21 Lee “Scratch” Perry – Words Re-Vision (Dubplate)
(Upsetter Music)
Album: Back on the controls
The indomitable
Lee Perry was back in the studio in 2014 multiple times it seems – but by far
the best of his forays was orchestrated by English producer Daniel Boyle, who
tried to create the ambient and technological conditions of the Perry’s
legendary Black Ark Studio active between 73 and 79 until Perry supposedly burnt
it down. In the mix there is veteran
drummer Style Scott who died in October 2014.
Scott was part of the Root Radics and on loads of On-U recordings as
part of the Dub Syndicate, the New Age Steppers and Singers and Players. This is Perry's new take on the Congo ’s classic “Words”.
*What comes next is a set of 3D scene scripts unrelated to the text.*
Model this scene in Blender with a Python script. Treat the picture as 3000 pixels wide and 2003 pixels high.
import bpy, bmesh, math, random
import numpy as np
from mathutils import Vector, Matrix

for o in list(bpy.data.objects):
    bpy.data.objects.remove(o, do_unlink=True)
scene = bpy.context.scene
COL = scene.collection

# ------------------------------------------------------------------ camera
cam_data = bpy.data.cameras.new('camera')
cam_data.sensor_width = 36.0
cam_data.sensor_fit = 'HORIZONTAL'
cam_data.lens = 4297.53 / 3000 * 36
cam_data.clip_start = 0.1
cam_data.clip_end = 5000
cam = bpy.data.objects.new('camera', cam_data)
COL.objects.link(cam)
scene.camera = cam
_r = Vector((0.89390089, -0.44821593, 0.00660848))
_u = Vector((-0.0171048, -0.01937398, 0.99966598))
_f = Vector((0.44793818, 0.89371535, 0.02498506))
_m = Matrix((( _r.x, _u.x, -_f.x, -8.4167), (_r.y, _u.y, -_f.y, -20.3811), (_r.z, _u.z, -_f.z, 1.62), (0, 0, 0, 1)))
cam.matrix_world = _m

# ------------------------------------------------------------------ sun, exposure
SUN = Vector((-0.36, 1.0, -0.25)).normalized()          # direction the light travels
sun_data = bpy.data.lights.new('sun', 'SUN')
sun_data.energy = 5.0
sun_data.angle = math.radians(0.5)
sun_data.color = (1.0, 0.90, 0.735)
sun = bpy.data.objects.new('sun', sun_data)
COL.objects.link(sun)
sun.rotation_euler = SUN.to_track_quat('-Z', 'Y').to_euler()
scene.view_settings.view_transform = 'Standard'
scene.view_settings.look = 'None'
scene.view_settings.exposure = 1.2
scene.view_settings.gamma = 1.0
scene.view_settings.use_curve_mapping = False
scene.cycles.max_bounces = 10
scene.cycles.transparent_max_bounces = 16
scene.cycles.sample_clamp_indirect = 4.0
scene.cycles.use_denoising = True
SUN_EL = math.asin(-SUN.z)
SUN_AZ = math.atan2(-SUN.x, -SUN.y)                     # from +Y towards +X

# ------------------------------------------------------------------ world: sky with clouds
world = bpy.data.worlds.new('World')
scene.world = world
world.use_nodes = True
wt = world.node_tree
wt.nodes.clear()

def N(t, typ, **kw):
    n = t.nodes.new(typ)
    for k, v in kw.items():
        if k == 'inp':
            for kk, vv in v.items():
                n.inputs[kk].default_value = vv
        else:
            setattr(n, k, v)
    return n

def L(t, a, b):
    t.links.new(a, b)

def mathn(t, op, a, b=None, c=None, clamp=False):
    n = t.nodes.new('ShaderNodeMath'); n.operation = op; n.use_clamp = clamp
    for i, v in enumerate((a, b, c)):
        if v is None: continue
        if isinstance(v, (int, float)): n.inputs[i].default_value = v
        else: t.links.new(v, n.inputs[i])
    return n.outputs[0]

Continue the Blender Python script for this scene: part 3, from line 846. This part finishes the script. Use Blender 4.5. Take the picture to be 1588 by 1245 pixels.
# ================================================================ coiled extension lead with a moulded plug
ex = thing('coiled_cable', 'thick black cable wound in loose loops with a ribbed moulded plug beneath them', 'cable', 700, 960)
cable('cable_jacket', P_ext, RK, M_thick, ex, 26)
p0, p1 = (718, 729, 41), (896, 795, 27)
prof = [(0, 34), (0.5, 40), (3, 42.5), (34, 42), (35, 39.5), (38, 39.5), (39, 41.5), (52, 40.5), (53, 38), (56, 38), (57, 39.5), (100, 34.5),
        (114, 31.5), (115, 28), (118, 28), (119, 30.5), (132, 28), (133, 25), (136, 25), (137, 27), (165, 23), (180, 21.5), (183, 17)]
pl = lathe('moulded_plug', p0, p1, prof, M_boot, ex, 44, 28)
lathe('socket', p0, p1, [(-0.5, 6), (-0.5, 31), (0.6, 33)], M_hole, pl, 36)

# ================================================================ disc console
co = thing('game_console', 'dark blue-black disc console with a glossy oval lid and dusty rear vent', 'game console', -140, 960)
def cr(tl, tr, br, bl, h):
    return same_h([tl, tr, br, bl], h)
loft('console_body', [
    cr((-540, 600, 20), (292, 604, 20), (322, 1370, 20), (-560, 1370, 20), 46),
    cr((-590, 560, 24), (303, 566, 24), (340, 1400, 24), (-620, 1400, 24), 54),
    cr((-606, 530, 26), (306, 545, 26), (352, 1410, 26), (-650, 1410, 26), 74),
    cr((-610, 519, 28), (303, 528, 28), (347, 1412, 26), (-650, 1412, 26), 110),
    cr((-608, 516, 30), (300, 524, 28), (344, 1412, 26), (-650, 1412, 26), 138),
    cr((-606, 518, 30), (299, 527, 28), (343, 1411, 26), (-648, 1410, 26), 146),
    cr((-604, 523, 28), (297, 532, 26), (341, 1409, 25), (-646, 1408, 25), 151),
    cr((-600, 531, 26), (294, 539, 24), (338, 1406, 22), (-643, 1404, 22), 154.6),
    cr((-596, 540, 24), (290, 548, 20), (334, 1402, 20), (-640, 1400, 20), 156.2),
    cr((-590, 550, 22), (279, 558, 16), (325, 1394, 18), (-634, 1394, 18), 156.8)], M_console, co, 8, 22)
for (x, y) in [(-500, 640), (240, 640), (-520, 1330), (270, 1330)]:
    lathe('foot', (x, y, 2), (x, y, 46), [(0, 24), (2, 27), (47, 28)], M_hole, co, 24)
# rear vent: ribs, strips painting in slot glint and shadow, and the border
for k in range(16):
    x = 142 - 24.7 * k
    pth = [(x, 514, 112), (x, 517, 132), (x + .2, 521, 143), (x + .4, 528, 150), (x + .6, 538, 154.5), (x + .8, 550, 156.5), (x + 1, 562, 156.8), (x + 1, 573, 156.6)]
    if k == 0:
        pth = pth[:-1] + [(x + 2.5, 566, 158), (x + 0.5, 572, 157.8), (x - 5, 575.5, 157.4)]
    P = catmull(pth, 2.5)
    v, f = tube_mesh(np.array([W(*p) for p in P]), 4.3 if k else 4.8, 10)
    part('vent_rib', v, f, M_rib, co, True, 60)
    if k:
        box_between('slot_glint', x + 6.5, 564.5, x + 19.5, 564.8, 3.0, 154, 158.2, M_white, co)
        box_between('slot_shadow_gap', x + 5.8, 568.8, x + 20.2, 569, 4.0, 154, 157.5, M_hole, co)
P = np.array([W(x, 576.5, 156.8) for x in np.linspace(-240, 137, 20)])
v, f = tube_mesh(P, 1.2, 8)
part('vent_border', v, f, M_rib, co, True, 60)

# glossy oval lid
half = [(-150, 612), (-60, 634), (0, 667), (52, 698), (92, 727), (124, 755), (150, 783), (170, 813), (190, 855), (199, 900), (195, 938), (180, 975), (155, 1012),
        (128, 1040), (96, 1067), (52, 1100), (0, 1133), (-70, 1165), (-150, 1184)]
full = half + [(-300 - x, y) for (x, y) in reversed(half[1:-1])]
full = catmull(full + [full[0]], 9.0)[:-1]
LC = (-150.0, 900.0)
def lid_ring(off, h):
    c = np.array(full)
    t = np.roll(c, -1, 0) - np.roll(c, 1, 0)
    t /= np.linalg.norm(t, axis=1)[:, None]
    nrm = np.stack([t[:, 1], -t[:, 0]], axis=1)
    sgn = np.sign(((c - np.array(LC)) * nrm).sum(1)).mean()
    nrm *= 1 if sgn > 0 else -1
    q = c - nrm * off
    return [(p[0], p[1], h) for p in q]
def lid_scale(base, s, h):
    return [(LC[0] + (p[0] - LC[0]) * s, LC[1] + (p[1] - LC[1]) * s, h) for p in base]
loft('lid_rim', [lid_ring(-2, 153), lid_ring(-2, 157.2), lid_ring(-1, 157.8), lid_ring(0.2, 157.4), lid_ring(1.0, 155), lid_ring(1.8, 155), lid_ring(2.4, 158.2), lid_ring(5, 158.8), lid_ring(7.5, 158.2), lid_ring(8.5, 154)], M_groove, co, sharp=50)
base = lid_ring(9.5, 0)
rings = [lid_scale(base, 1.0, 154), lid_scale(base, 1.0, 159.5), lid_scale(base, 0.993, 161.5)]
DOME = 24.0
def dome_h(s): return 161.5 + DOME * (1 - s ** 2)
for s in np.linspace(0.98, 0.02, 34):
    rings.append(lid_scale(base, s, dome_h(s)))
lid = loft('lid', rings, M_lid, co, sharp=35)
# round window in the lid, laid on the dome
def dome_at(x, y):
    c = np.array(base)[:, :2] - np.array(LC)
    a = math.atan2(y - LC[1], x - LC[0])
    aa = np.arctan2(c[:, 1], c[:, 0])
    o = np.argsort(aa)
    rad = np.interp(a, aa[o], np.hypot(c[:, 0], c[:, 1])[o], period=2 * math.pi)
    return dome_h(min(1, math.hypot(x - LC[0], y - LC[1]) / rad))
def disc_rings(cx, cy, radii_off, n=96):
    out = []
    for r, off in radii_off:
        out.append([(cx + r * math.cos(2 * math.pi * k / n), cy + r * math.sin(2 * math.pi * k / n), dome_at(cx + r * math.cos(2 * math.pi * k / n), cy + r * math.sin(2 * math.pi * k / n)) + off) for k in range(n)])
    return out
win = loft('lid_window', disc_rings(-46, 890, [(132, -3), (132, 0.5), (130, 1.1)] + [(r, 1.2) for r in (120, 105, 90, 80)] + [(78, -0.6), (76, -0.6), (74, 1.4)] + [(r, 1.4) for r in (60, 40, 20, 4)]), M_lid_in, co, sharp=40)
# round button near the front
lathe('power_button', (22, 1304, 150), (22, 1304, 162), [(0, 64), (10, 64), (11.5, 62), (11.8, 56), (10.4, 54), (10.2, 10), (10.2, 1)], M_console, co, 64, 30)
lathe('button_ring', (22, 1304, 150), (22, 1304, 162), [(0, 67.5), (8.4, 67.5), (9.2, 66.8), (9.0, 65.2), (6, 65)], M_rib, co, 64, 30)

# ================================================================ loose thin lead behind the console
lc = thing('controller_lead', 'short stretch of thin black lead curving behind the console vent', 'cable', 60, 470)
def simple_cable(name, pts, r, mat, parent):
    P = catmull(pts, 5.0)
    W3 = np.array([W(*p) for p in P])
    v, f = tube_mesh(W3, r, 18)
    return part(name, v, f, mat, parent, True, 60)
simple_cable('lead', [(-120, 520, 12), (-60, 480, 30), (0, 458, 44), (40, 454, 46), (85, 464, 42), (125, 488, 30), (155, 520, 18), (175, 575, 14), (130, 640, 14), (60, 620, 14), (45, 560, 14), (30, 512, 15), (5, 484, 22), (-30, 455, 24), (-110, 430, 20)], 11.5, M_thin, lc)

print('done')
22 Dennis Bovell – Itous (Glitterbeat)
Album: Glitterbeat: Dubs and Versions I
Dennis Bovell’s
stupendous dub version of Tamikrest’s Itous which came out on a new label
called “Glitterbeat”, an off-shoot of the Glitterhouse label, and concentrating
on West African music.
23 Dub Colossus – Family Man (Independent)
Album: Addis To Omega
And speaking of
collisions of African music and dub, Dub Colossus put out what the Financial Times
called “probably the first dub concept album about the banking crisis”. It has less Addis than Kingston , apparently because of high airfares and
visa costs. Dub Colossus did manage to enlist the talents of the Horns of Negas
and singer PJ Higgins – who is just the best …
24 Woima Collective – The Castle (Kindred Spirits)
Album: Frou Frou Roko
German Afro-jazz
funk aces Woima Collective released another great collection of tight, inventive tunes in 2014 called “Frou Frou Roko”.
25 Driss El Maloumi – Intidar (Contre-Jour)
Album: Makan
Morrocan oud player
Driss El Maloumi put out a massively impressive album in 2014 with
two percussionists, one his brother, Said, the other Lahoucine Baquir.
26 Thepporn Petchubon - Fang Jai Viangjan (Soundway)
Album: The Sound of Siam vol 2: Molam & Luk Thung 1970-82
from North-East Thailand
Thepporn Petchubon from Soundways terrific collection of 70s and early 80s
Molam and Luk Thung music from Northeastern Thailand, although I’m not sure
that “Fang Jai Viangjan” would qualify as either molam or luk thung.